With this order no memory operation can cross the atomic operation. All memory operations sequenced before the atomic operation happen before the atomic operation and the atomic operation happens before all memory operations that are sequenced after it. This mode is probably the easiest one to reason about but it also leads to the greatest penalty to performance. It also prevents all compiler optimizations that might otherwise try to reorder operations past the atomic operation.

Relaxed Ordering

The opposite to sequential consistency is the relaxed memory ordering. It is selected with the std::memory_order_relaxed tag. Relaxed atomic operation will impose no restrictions on other memory operations. The only effect that remains, is that the operation is itself still atomic.

Release-Acquire Ordering

An atomic store operation can be tagged with std::memory_order_release and an atomic load operation can be tagged with std::memory_order_acquire. The first operation is called (atomic) store-release while the second is called (atomic) load-acquire.

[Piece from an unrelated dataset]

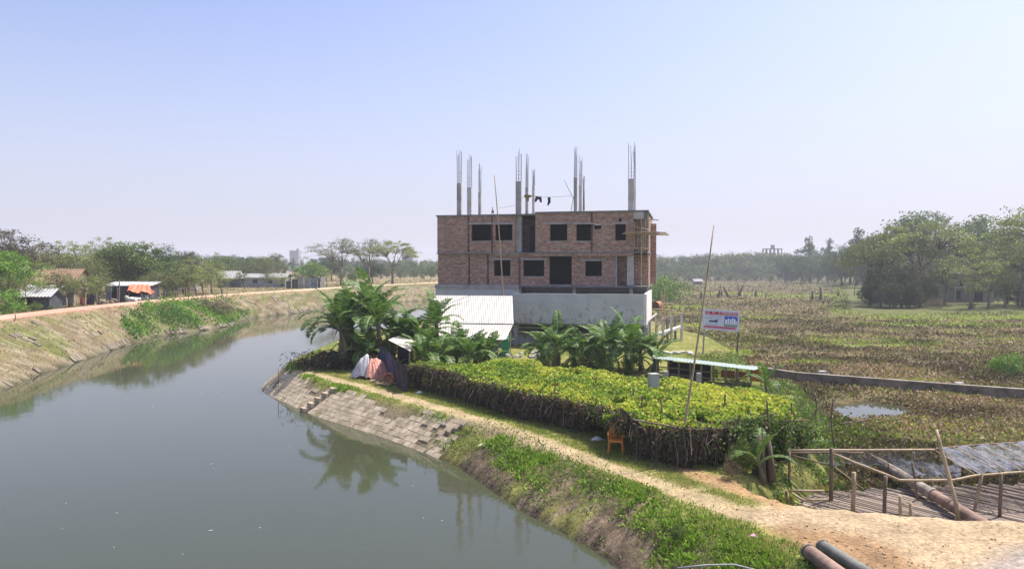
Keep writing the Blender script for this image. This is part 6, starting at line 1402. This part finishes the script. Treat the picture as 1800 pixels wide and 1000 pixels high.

When load-acquire sees the value written by a store-release the following happens: all store operations sequenced before the store-release become visible to (happen before) load operations that are sequenced after the load-acquire.

Atomic read-modify-write operations can also receive the cumulative tag std::memory_order_acq_rel. This makes the atomic load portion of the operation an atomic load-acquire while the atomic store portion becomes atomic store-release.

The compiler is not allowed to move store operations after an atomic store-release operation. It is also not allowed to move load operations before atomic load-acquire (or load-consume).

Also note that there is no atomic load-release or atomic store-acquire. Attempting to create such operations makes them relaxed operations.

Release-Consume Ordering

This combination is similar to release-acquire, but this time the atomic load is tagged with std::memory_order_consume and becomes (atomic) load-consume operation. This mode is the same as release-acquire with the only difference that among the load operations sequenced after the load-consume only these depending on the value loaded by the load-consume are ordered.

Fences

Fences also allow memory operations to be ordered between threads. A fence is either a release fence or acquire fence.

If a release fence happens before an acquire fence, then stores sequenced before the release fence are visible to loads sequenced after the acquire fence. To guarantee that the release fence happens before the acquire fence one may use other synchronization primitives including relaxed atomic operations.